● **REQUIRED TASK**: Can the data below be echoed back word for word?

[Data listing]
——————
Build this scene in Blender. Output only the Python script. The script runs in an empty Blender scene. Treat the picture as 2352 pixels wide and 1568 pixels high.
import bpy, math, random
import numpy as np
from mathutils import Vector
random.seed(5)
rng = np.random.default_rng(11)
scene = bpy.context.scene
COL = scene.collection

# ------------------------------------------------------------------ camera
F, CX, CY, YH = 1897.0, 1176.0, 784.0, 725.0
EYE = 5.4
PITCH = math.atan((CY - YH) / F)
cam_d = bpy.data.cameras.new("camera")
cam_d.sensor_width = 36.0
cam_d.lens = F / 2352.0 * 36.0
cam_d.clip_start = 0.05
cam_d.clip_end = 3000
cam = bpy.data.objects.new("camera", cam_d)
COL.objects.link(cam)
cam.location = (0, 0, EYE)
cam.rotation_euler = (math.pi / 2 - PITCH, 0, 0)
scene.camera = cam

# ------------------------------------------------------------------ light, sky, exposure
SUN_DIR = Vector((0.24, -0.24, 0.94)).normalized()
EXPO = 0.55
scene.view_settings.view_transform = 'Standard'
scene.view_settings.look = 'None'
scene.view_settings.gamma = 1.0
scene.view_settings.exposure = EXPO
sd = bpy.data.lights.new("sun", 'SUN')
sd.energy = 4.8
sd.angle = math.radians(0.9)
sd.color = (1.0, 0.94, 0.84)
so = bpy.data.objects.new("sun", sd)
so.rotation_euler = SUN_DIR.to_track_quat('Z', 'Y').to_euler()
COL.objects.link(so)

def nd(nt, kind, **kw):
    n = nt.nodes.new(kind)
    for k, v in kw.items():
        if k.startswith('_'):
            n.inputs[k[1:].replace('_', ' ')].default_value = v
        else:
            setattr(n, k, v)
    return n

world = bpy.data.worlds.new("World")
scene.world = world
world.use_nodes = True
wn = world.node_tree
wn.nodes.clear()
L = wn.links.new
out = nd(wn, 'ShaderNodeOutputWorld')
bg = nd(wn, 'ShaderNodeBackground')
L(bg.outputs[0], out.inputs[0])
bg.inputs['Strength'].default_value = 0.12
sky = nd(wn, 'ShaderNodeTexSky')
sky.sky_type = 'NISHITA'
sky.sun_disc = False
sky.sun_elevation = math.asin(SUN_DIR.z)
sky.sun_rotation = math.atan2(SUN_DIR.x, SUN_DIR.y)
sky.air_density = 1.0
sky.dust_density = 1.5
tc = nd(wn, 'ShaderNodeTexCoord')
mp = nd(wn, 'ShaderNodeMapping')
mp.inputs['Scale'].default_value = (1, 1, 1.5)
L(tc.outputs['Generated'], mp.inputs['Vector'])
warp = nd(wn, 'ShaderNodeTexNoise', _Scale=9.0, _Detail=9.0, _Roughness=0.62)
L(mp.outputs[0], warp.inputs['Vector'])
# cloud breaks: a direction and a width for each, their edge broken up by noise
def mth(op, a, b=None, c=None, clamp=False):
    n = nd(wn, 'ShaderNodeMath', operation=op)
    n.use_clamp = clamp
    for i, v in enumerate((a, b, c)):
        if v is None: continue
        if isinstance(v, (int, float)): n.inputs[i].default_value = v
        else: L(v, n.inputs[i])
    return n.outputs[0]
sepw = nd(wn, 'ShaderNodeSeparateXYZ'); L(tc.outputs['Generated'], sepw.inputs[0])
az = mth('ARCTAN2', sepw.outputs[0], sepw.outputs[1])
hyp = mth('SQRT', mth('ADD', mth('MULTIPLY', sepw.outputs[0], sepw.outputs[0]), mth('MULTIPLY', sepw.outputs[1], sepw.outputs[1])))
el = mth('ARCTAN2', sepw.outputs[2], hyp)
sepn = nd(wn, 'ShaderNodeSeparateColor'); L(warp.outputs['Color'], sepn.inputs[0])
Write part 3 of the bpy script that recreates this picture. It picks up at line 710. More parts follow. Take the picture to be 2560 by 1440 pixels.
——————
● **REPLY**:
Build this scene in Blender. Output only the Python script. The script runs in an empty Blender scene. Treat the picture as 2352 pixels wide and 1568 pixels high.
import bpy, math, random
import numpy as np
from mathutils import Vector
random.seed(5)
rng = np.random.default_rng(11)
scene = bpy.context.scene
COL = scene.collection

# ------------------------------------------------------------------ camera
F, CX, CY, YH = 1897.0, 1176.0, 784.0, 725.0
EYE = 5.4
PITCH = math.atan((CY - YH) / F)
cam_d = bpy.data.cameras.new("camera")
cam_d.sensor_width = 36.0
cam_d.lens = F / 2352.0 * 36.0
cam_d.clip_start = 0.05
cam_d.clip_end = 3000
cam = bpy.data.objects.new("camera", cam_d)
COL.objects.link(cam)
cam.location = (0, 0, EYE)
cam.rotation_euler = (math.pi / 2 - PITCH, 0, 0)
scene.camera = cam

# ------------------------------------------------------------------ light, sky, exposure
SUN_DIR = Vector((0.24, -0.24, 0.94)).normalized()
EXPO = 0.55
scene.view_settings.view_transform = 'Standard'
scene.view_settings.look = 'None'
scene.view_settings.gamma = 1.0
scene.view_settings.exposure = EXPO
sd = bpy.data.lights.new("sun", 'SUN')
sd.energy = 4.8
sd.angle = math.radians(0.9)
sd.color = (1.0, 0.94, 0.84)
so = bpy.data.objects.new("sun", sd)
so.rotation_euler = SUN_DIR.to_track_quat('Z', 'Y').to_euler()
COL.objects.link(so)

def nd(nt, kind, **kw):
    n = nt.nodes.new(kind)
    for k, v in kw.items():
        if k.startswith('_'):
            n.inputs[k[1:].replace('_', ' ')].default_value = v
        else:
            setattr(n, k, v)
    return n

world = bpy.data.worlds.new("World")
scene.world = world
world.use_nodes = True
wn = world.node_tree
wn.nodes.clear()
L = wn.links.new
out = nd(wn, 'ShaderNodeOutputWorld')
bg = nd(wn, 'ShaderNodeBackground')
L(bg.outputs[0], out.inputs[0])
bg.inputs['Strength'].default_value = 0.12
sky = nd(wn, 'ShaderNodeTexSky')
sky.sky_type = 'NISHITA'
sky.sun_disc = False
sky.sun_elevation = math.asin(SUN_DIR.z)
sky.sun_rotation = math.atan2(SUN_DIR.x, SUN_DIR.y)
sky.air_density = 1.0
sky.dust_density = 1.5
tc = nd(wn, 'ShaderNodeTexCoord')
mp = nd(wn, 'ShaderNodeMapping')
mp.inputs['Scale'].default_value = (1, 1, 1.5)
L(tc.outputs['Generated'], mp.inputs['Vector'])
warp = nd(wn, 'ShaderNodeTexNoise', _Scale=9.0, _Detail=9.0, _Roughness=0.62)
L(mp.outputs[0], warp.inputs['Vector'])
# cloud breaks: a direction and a width for each, their edge broken up by noise
def mth(op, a, b=None, c=None, clamp=False):
    n = nd(wn, 'ShaderNodeMath', operation=op)
    n.use_clamp = clamp
    for i, v in enumerate((a, b, c)):
        if v is None: continue
        if isinstance(v, (int, float)): n.inputs[i].default_value = v
        else: L(v, n.inputs[i])
    return n.outputs[0]
sepw = nd(wn, 'ShaderNodeSeparateXYZ'); L(tc.outputs['Generated'], sepw.inputs[0])
az = mth('ARCTAN2', sepw.outputs[0], sepw.outputs[1])
hyp = mth('SQRT', mth('ADD', mth('MULTIPLY', sepw.outputs[0], sepw.outputs[0]), mth('MULTIPLY', sepw.outputs[1], sepw.outputs[1])))
el = mth('ARCTAN2', sepw.outputs[2], hyp)
sepn = nd(wn, 'ShaderNodeSeparateColor'); L(warp.outputs['Color'], sepn.inputs[0])
Write part 3 of the bpy script that recreates this picture. It picks up at line 710. More parts follow. Take the picture to be 2560 by 1440 pixels.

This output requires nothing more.